Still, this belief fueled resentment toward General Clark among some top Pentagon officials. Military officials described that resentment as based in part on jealousy and partly on the fact that General Clark - first in his class at West Point, achingly ambitious and with a knack for getting good press - had not fit in with the military culture.

From that assignment as senior aide to the joint chiefs, General Clark took on a succession of promotions, culminating in his assignment as NATO supreme allied commander. But his end came unceremoniously.

It was July 1999, shortly after General Clark had led the successful war in Kosovo - though as he wrote in his memoirs, he could not claim victory because the administration had been reluctant to call it a war.

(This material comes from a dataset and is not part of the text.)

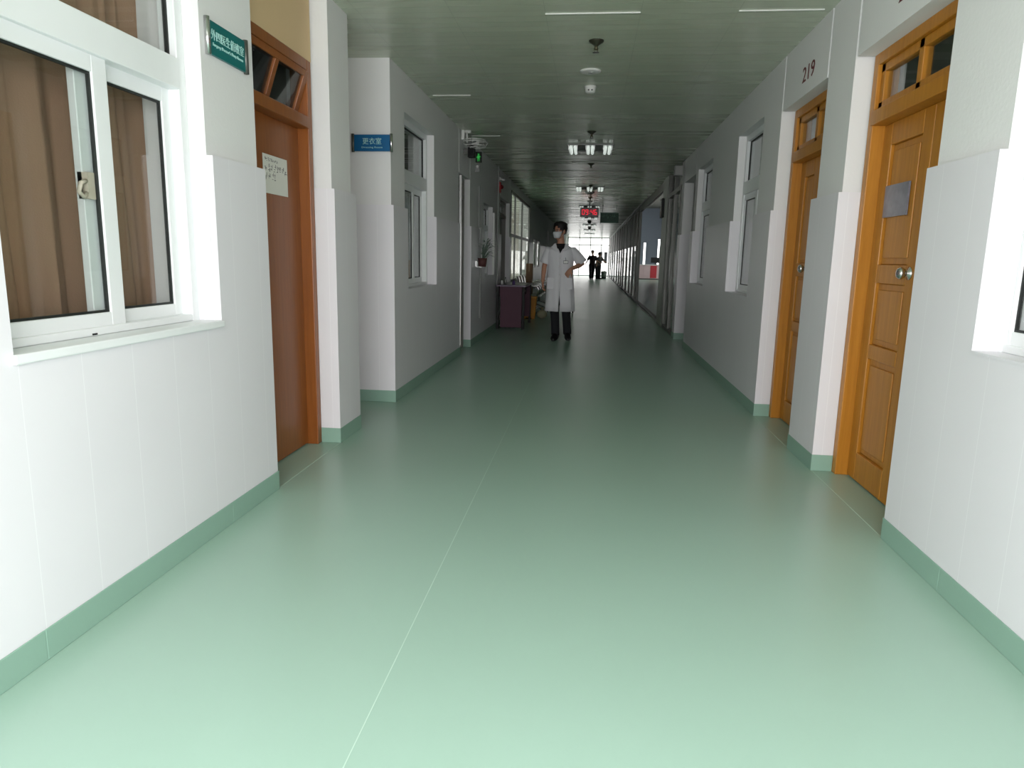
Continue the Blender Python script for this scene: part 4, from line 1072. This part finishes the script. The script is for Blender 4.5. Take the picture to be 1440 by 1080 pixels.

In any case, General Clark was forced to retire early by Pentagon officials who, according to several accounts, tricked President Clinton.

Members of the Joint Chiefs of Staff told the White House that they had to find a spot for Joe Ralston, a popular Air Force general and right-hand man to William S. Cohen, the secretary of defense. General Ralston had been denied the promotion to chairman of the Joint Chiefs after admitting to adultery 10 years earlier while separated from his wife.

These members, according to several accounts, told President Clinton that General Clark's regular tour of duty as NATO supreme allied commander was up and that they wanted General Ralston to succeed him.

"Clinton signed on, apparently not realizing that he had been snookered," David Halberstam wrote in his book, "War in a Time of Peace: Bush, Clinton and the Generals" (Scribner, 2001).

"Clark was devastated by the news, a world-class slap in the face, a public rebuke of almost unparalleled proportions," Mr. Halberstam wrote. He added that Samuel Berger, Mr. Clinton's national security adviser, had told General Clark that the Pentagon had fooled the White House.

General Clark wrote that later, President Clinton had told him privately, "I had nothing to do with it."